Over 200,000 displaced by Myanmar fighting

Published November 16, 2023
People queue for food at a monastery-turned-temporary shelter for internally displaced people (IDP) in Lashio, Shan state on November 15, 2023. — STR via AFP
People queue for food at a monastery-turned-temporary shelter for internally displaced people (IDP) in Lashio, Shan state on November 15, 2023. — STR via AFP

YANGON: More than 200,000 people have been displaced by fighting in Myanmar after an alliance of ethnic minority groups launched an offensive against the military last month, the United Nations said on Wednesday.

Fighting has raged since October 27 across northern Shan state near the Chinese border after the Myanmar National Democratic Alliance Army (MNDAA), Ta’ang National Liberation Army (TNLA) and Arakan Army (AA) launched attacks on the military.

The alliance has blocked vital trade routes to China and seized a border hub in what analysts say is the biggest military challenge to the junta since it seized power in 2021.

The United Nations Office for the Coordination of Humanitarian Affairs (UNOCHA) said that as of Wednesday, “more than 200,000 people” across Shan, Chin, Kayah and Mon states and Sagaing region have been “forcibly displaced due to the fighting”.

Junta says clashes intensifying near China border

At least 75 civilians including children have been killed and 94 people wounded in the fighting, UNOCHA said, citing initial reports from the field. Both sides have set up checkpoints on roads they control in Shan state and mobile communication remains patchy outside the main city of Lashio, hampering the delivery of aid, the UN said.

The junta has imposed martial law on several townships in the state, further hampering relief efforts, it added.
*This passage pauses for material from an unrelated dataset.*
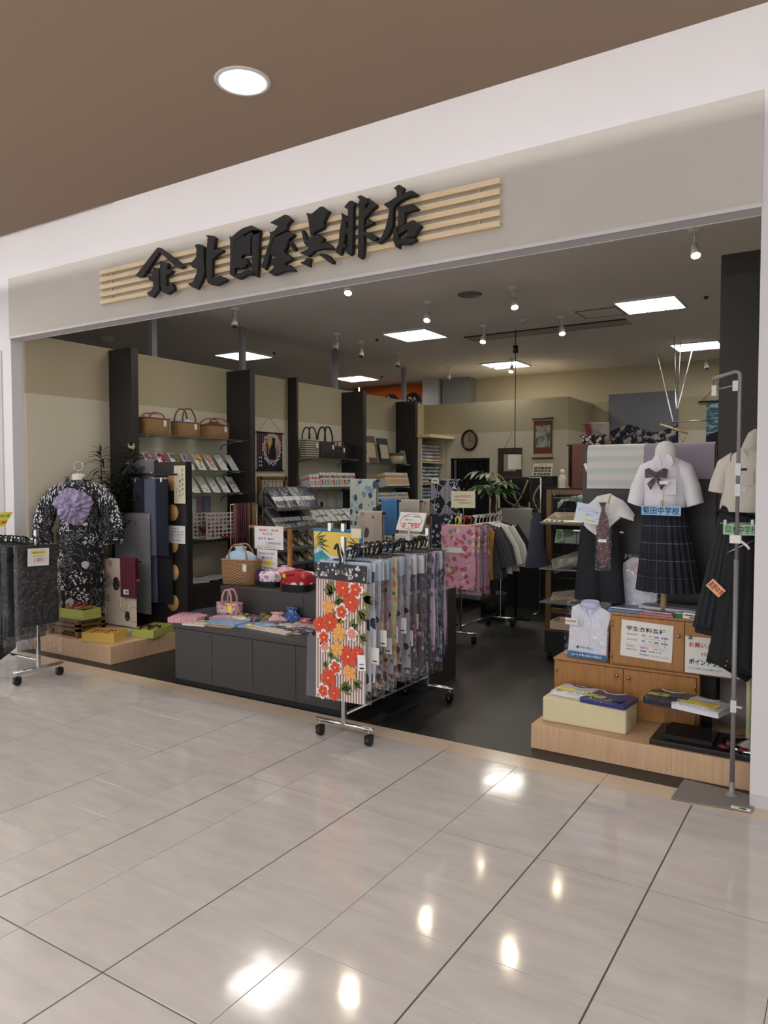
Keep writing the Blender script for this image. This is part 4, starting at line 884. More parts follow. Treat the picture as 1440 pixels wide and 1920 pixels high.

The remoteness of the rugged, jungle-clad region — home to pipelines that supply oil and gas to China — and patchy communications make it difficult to verify casualty numbers.

The junta has admitted it has lost ground but dismissed claims by the alliance to have seized towns across northern Shan state as “propaganda”.

This week the AA launched fresh attacks on the military in western Rakhine state, shattering a fragile ceasefire that had held in the state. In Kayah state on the Thai border, anti-junta fighters said they were battling the military near state capital Loikaw.

Myanmar’s junta said on Wednesday that fighting with an alliance of ethnic minority groups was intensifying near the northern border with China, where military forces were under heavy attack by opponents using drones to drop bombs. Alliance fighters were using “hundreds” of drones to drop bombs on junta positions at Tamoenye in Shan state, junta spokesman Zaw Min Tun said.

They were also attacking a military position near the town of Laukkai, around 70 kilometres to the east, which the MNDAA has said it has surrounded and aims to capture.

The military have been “resisting their best”, the junta spokesman said, without specifying if it had suffered casualties. Hundreds of people have sought shelter in Shan’s Lashio town as the fighting rages, an AFP correspondent said.

This week the AA also launched attacks on security forces in Rakhine and Chin states near the border with India and said it seized police posts. Until this week a ceasefire between the junta and the AA in Rakhine had held, despite the ongoing clashes in the north.

Anti-coup fighters this week have also attacked security forces around Loikaw, the capital of Kayah state in the east.